The world’s largest fund manager – Blackrock – has announced the company plans to increase its sustainable assets to $1 trillion within a decade. That can buy a lot of change!
The company aims to become a leader in sustainable investing by putting a chunk of its total $7 trillion in assets to work in endeavors addressing climate change and other challenges. To this end, Blackrock has also pledged to stop investing in companies where one-quarter or more of revenues come from thermal coal.
“Even if only a fraction of the projected impacts (of climate change) is realised, this is a much more structural, long-term crisis,” Blackrock CEO Larry Fink said in a letter to executives last week. “We believe that sustainable investing is the strongest foundation for client portfolios going forward.”
To address the crisis, Blackrock plans to “push companies to disclose their climate risk according to standards set by the Sustainability Accounting Standards Board (SASB) and the Task Force on Climate-Related Financial Disclosure (TCFD),” according to a Financial Times article.

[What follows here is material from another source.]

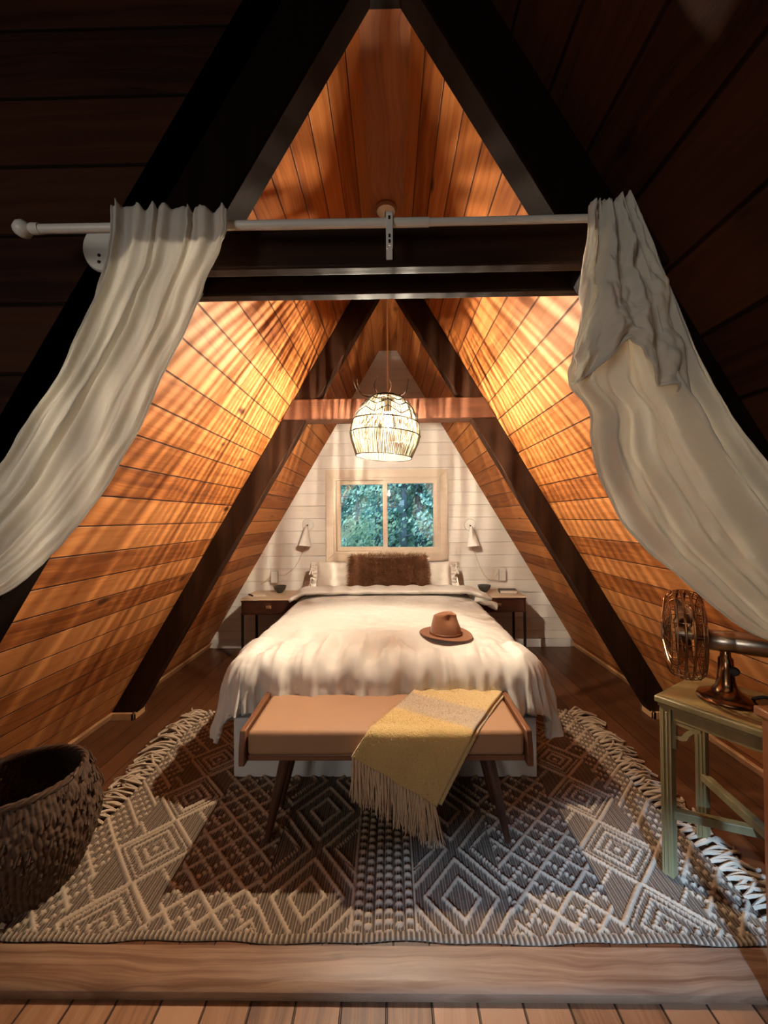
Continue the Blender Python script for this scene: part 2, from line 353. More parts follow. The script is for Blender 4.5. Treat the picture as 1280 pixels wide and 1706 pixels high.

Black Rock also last week joined the Climate Action 100+, a group of more than 350 asset owners and managers who call on companies to align their business with the Paris climate agreement.
You might remember that Mr. Fink last year encouraged chief executives to move beyond “shareholder primacy” to a more robust accounting of their companies’ effects on a wider range of stakeholders, including environment impacts on local communities.